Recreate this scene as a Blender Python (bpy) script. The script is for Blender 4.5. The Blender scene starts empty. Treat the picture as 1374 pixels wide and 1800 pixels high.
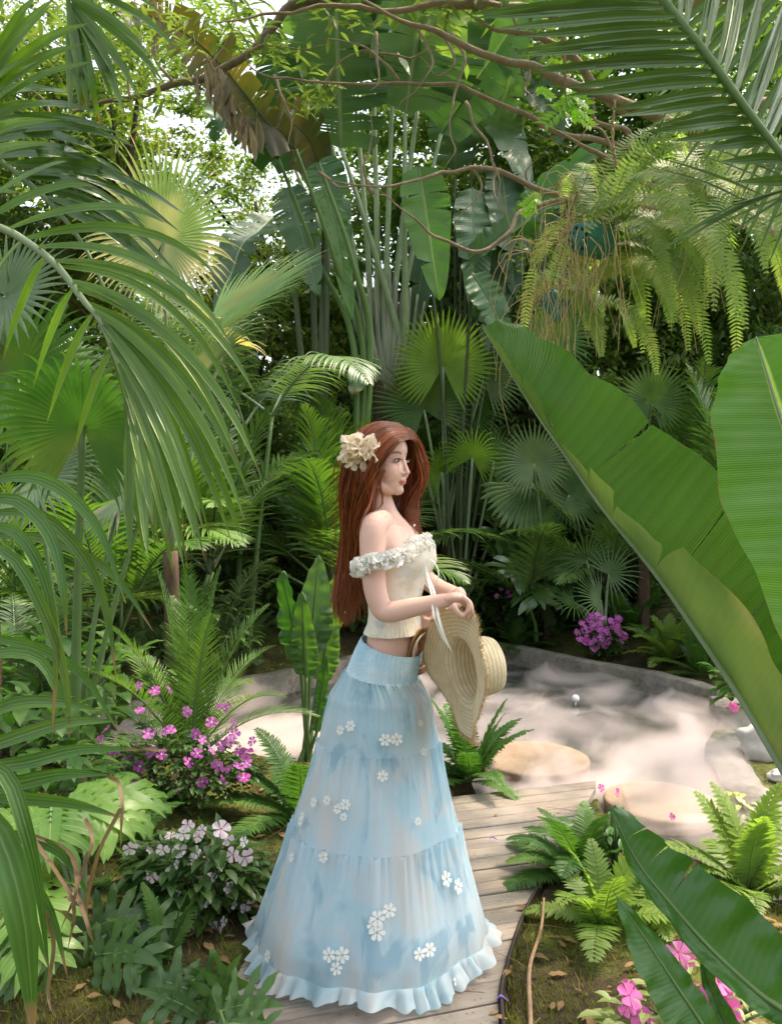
import bpy, math, random
from mathutils import Vector, Matrix, noise
V = Vector
random.seed(11)
sc = bpy.context.scene
PI = math.pi
# ------------------------------------------------------------------ camera
CAMZ, F = 1.35, 1400.0
YK = 1.0   # distance factor of the plant being placed
def P(px, py, Y):
    Y = Y * YK
    return V(((px - 687) / F * Y, Y, CAMZ - (py - 900) / F * Y))
cam = bpy.data.objects.new("camera", bpy.data.cameras.new("camera"))
sc.collection.objects.link(cam)
cam.location = (0, 0, CAMZ)
cam.rotation_euler = (math.radians(90), 0, 0)
cam.data.sensor_fit = 'VERTICAL'
cam.data.sensor_height = 36
cam.data.sensor_width = 36
cam.data.lens = 36 * F / 1800
cam.data.clip_start = 0.05
cam.data.clip_end = 400
sc.camera = cam
# ------------------------------------------------------------------ sky, sun, exposure
SUN = V((0.40, 0.16, 0.90)).normalized()
w = bpy.data.worlds.new("World"); sc.world = w; w.use_nodes = True
nt = w.node_tree; nt.nodes.clear()
wo = nt.nodes.new('ShaderNodeOutputWorld'); bg = nt.nodes.new('ShaderNodeBackground')
sky = nt.nodes.new('ShaderNodeTexSky'); sky.sky_type = 'NISHITA'; sky.sun_disc = False
sky.sun_elevation = math.asin(SUN.z); sky.sun_rotation = math.atan2(SUN.x, SUN.y)
sky.dust_density = 6.0; sky.air_density = 1.0; sky.ozone_density = 1.0
bg.inputs['Strength'].default_value = 0.15
hs = nt.nodes.new('ShaderNodeHueSaturation'); hs.inputs['Saturation'].default_value = 0.35   # hazy, almost white sky
nt.links.new(sky.outputs[0], hs.inputs['Color']); nt.links.new(hs.outputs[0], bg.inputs[0]); nt.links.new(bg.outputs[0], wo.inputs[0])
sl = bpy.data.lights.new("sun", 'SUN'); sl.energy = 2.0; sl.angle = math.radians(1.5); sl.color = (1.0, 0.80, 0.58)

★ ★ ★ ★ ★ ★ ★

## [GIVEN INSTRUCTION]
List every line above that holds the word "scene".

## [WORKED ANSWER]
Recreate this scene as a Blender Python (bpy) script. The script is for Blender 4.5. The Blender scene starts empty. Treat the picture as 1374 pixels wide and 1800 pixels high.
sc = bpy.context.scene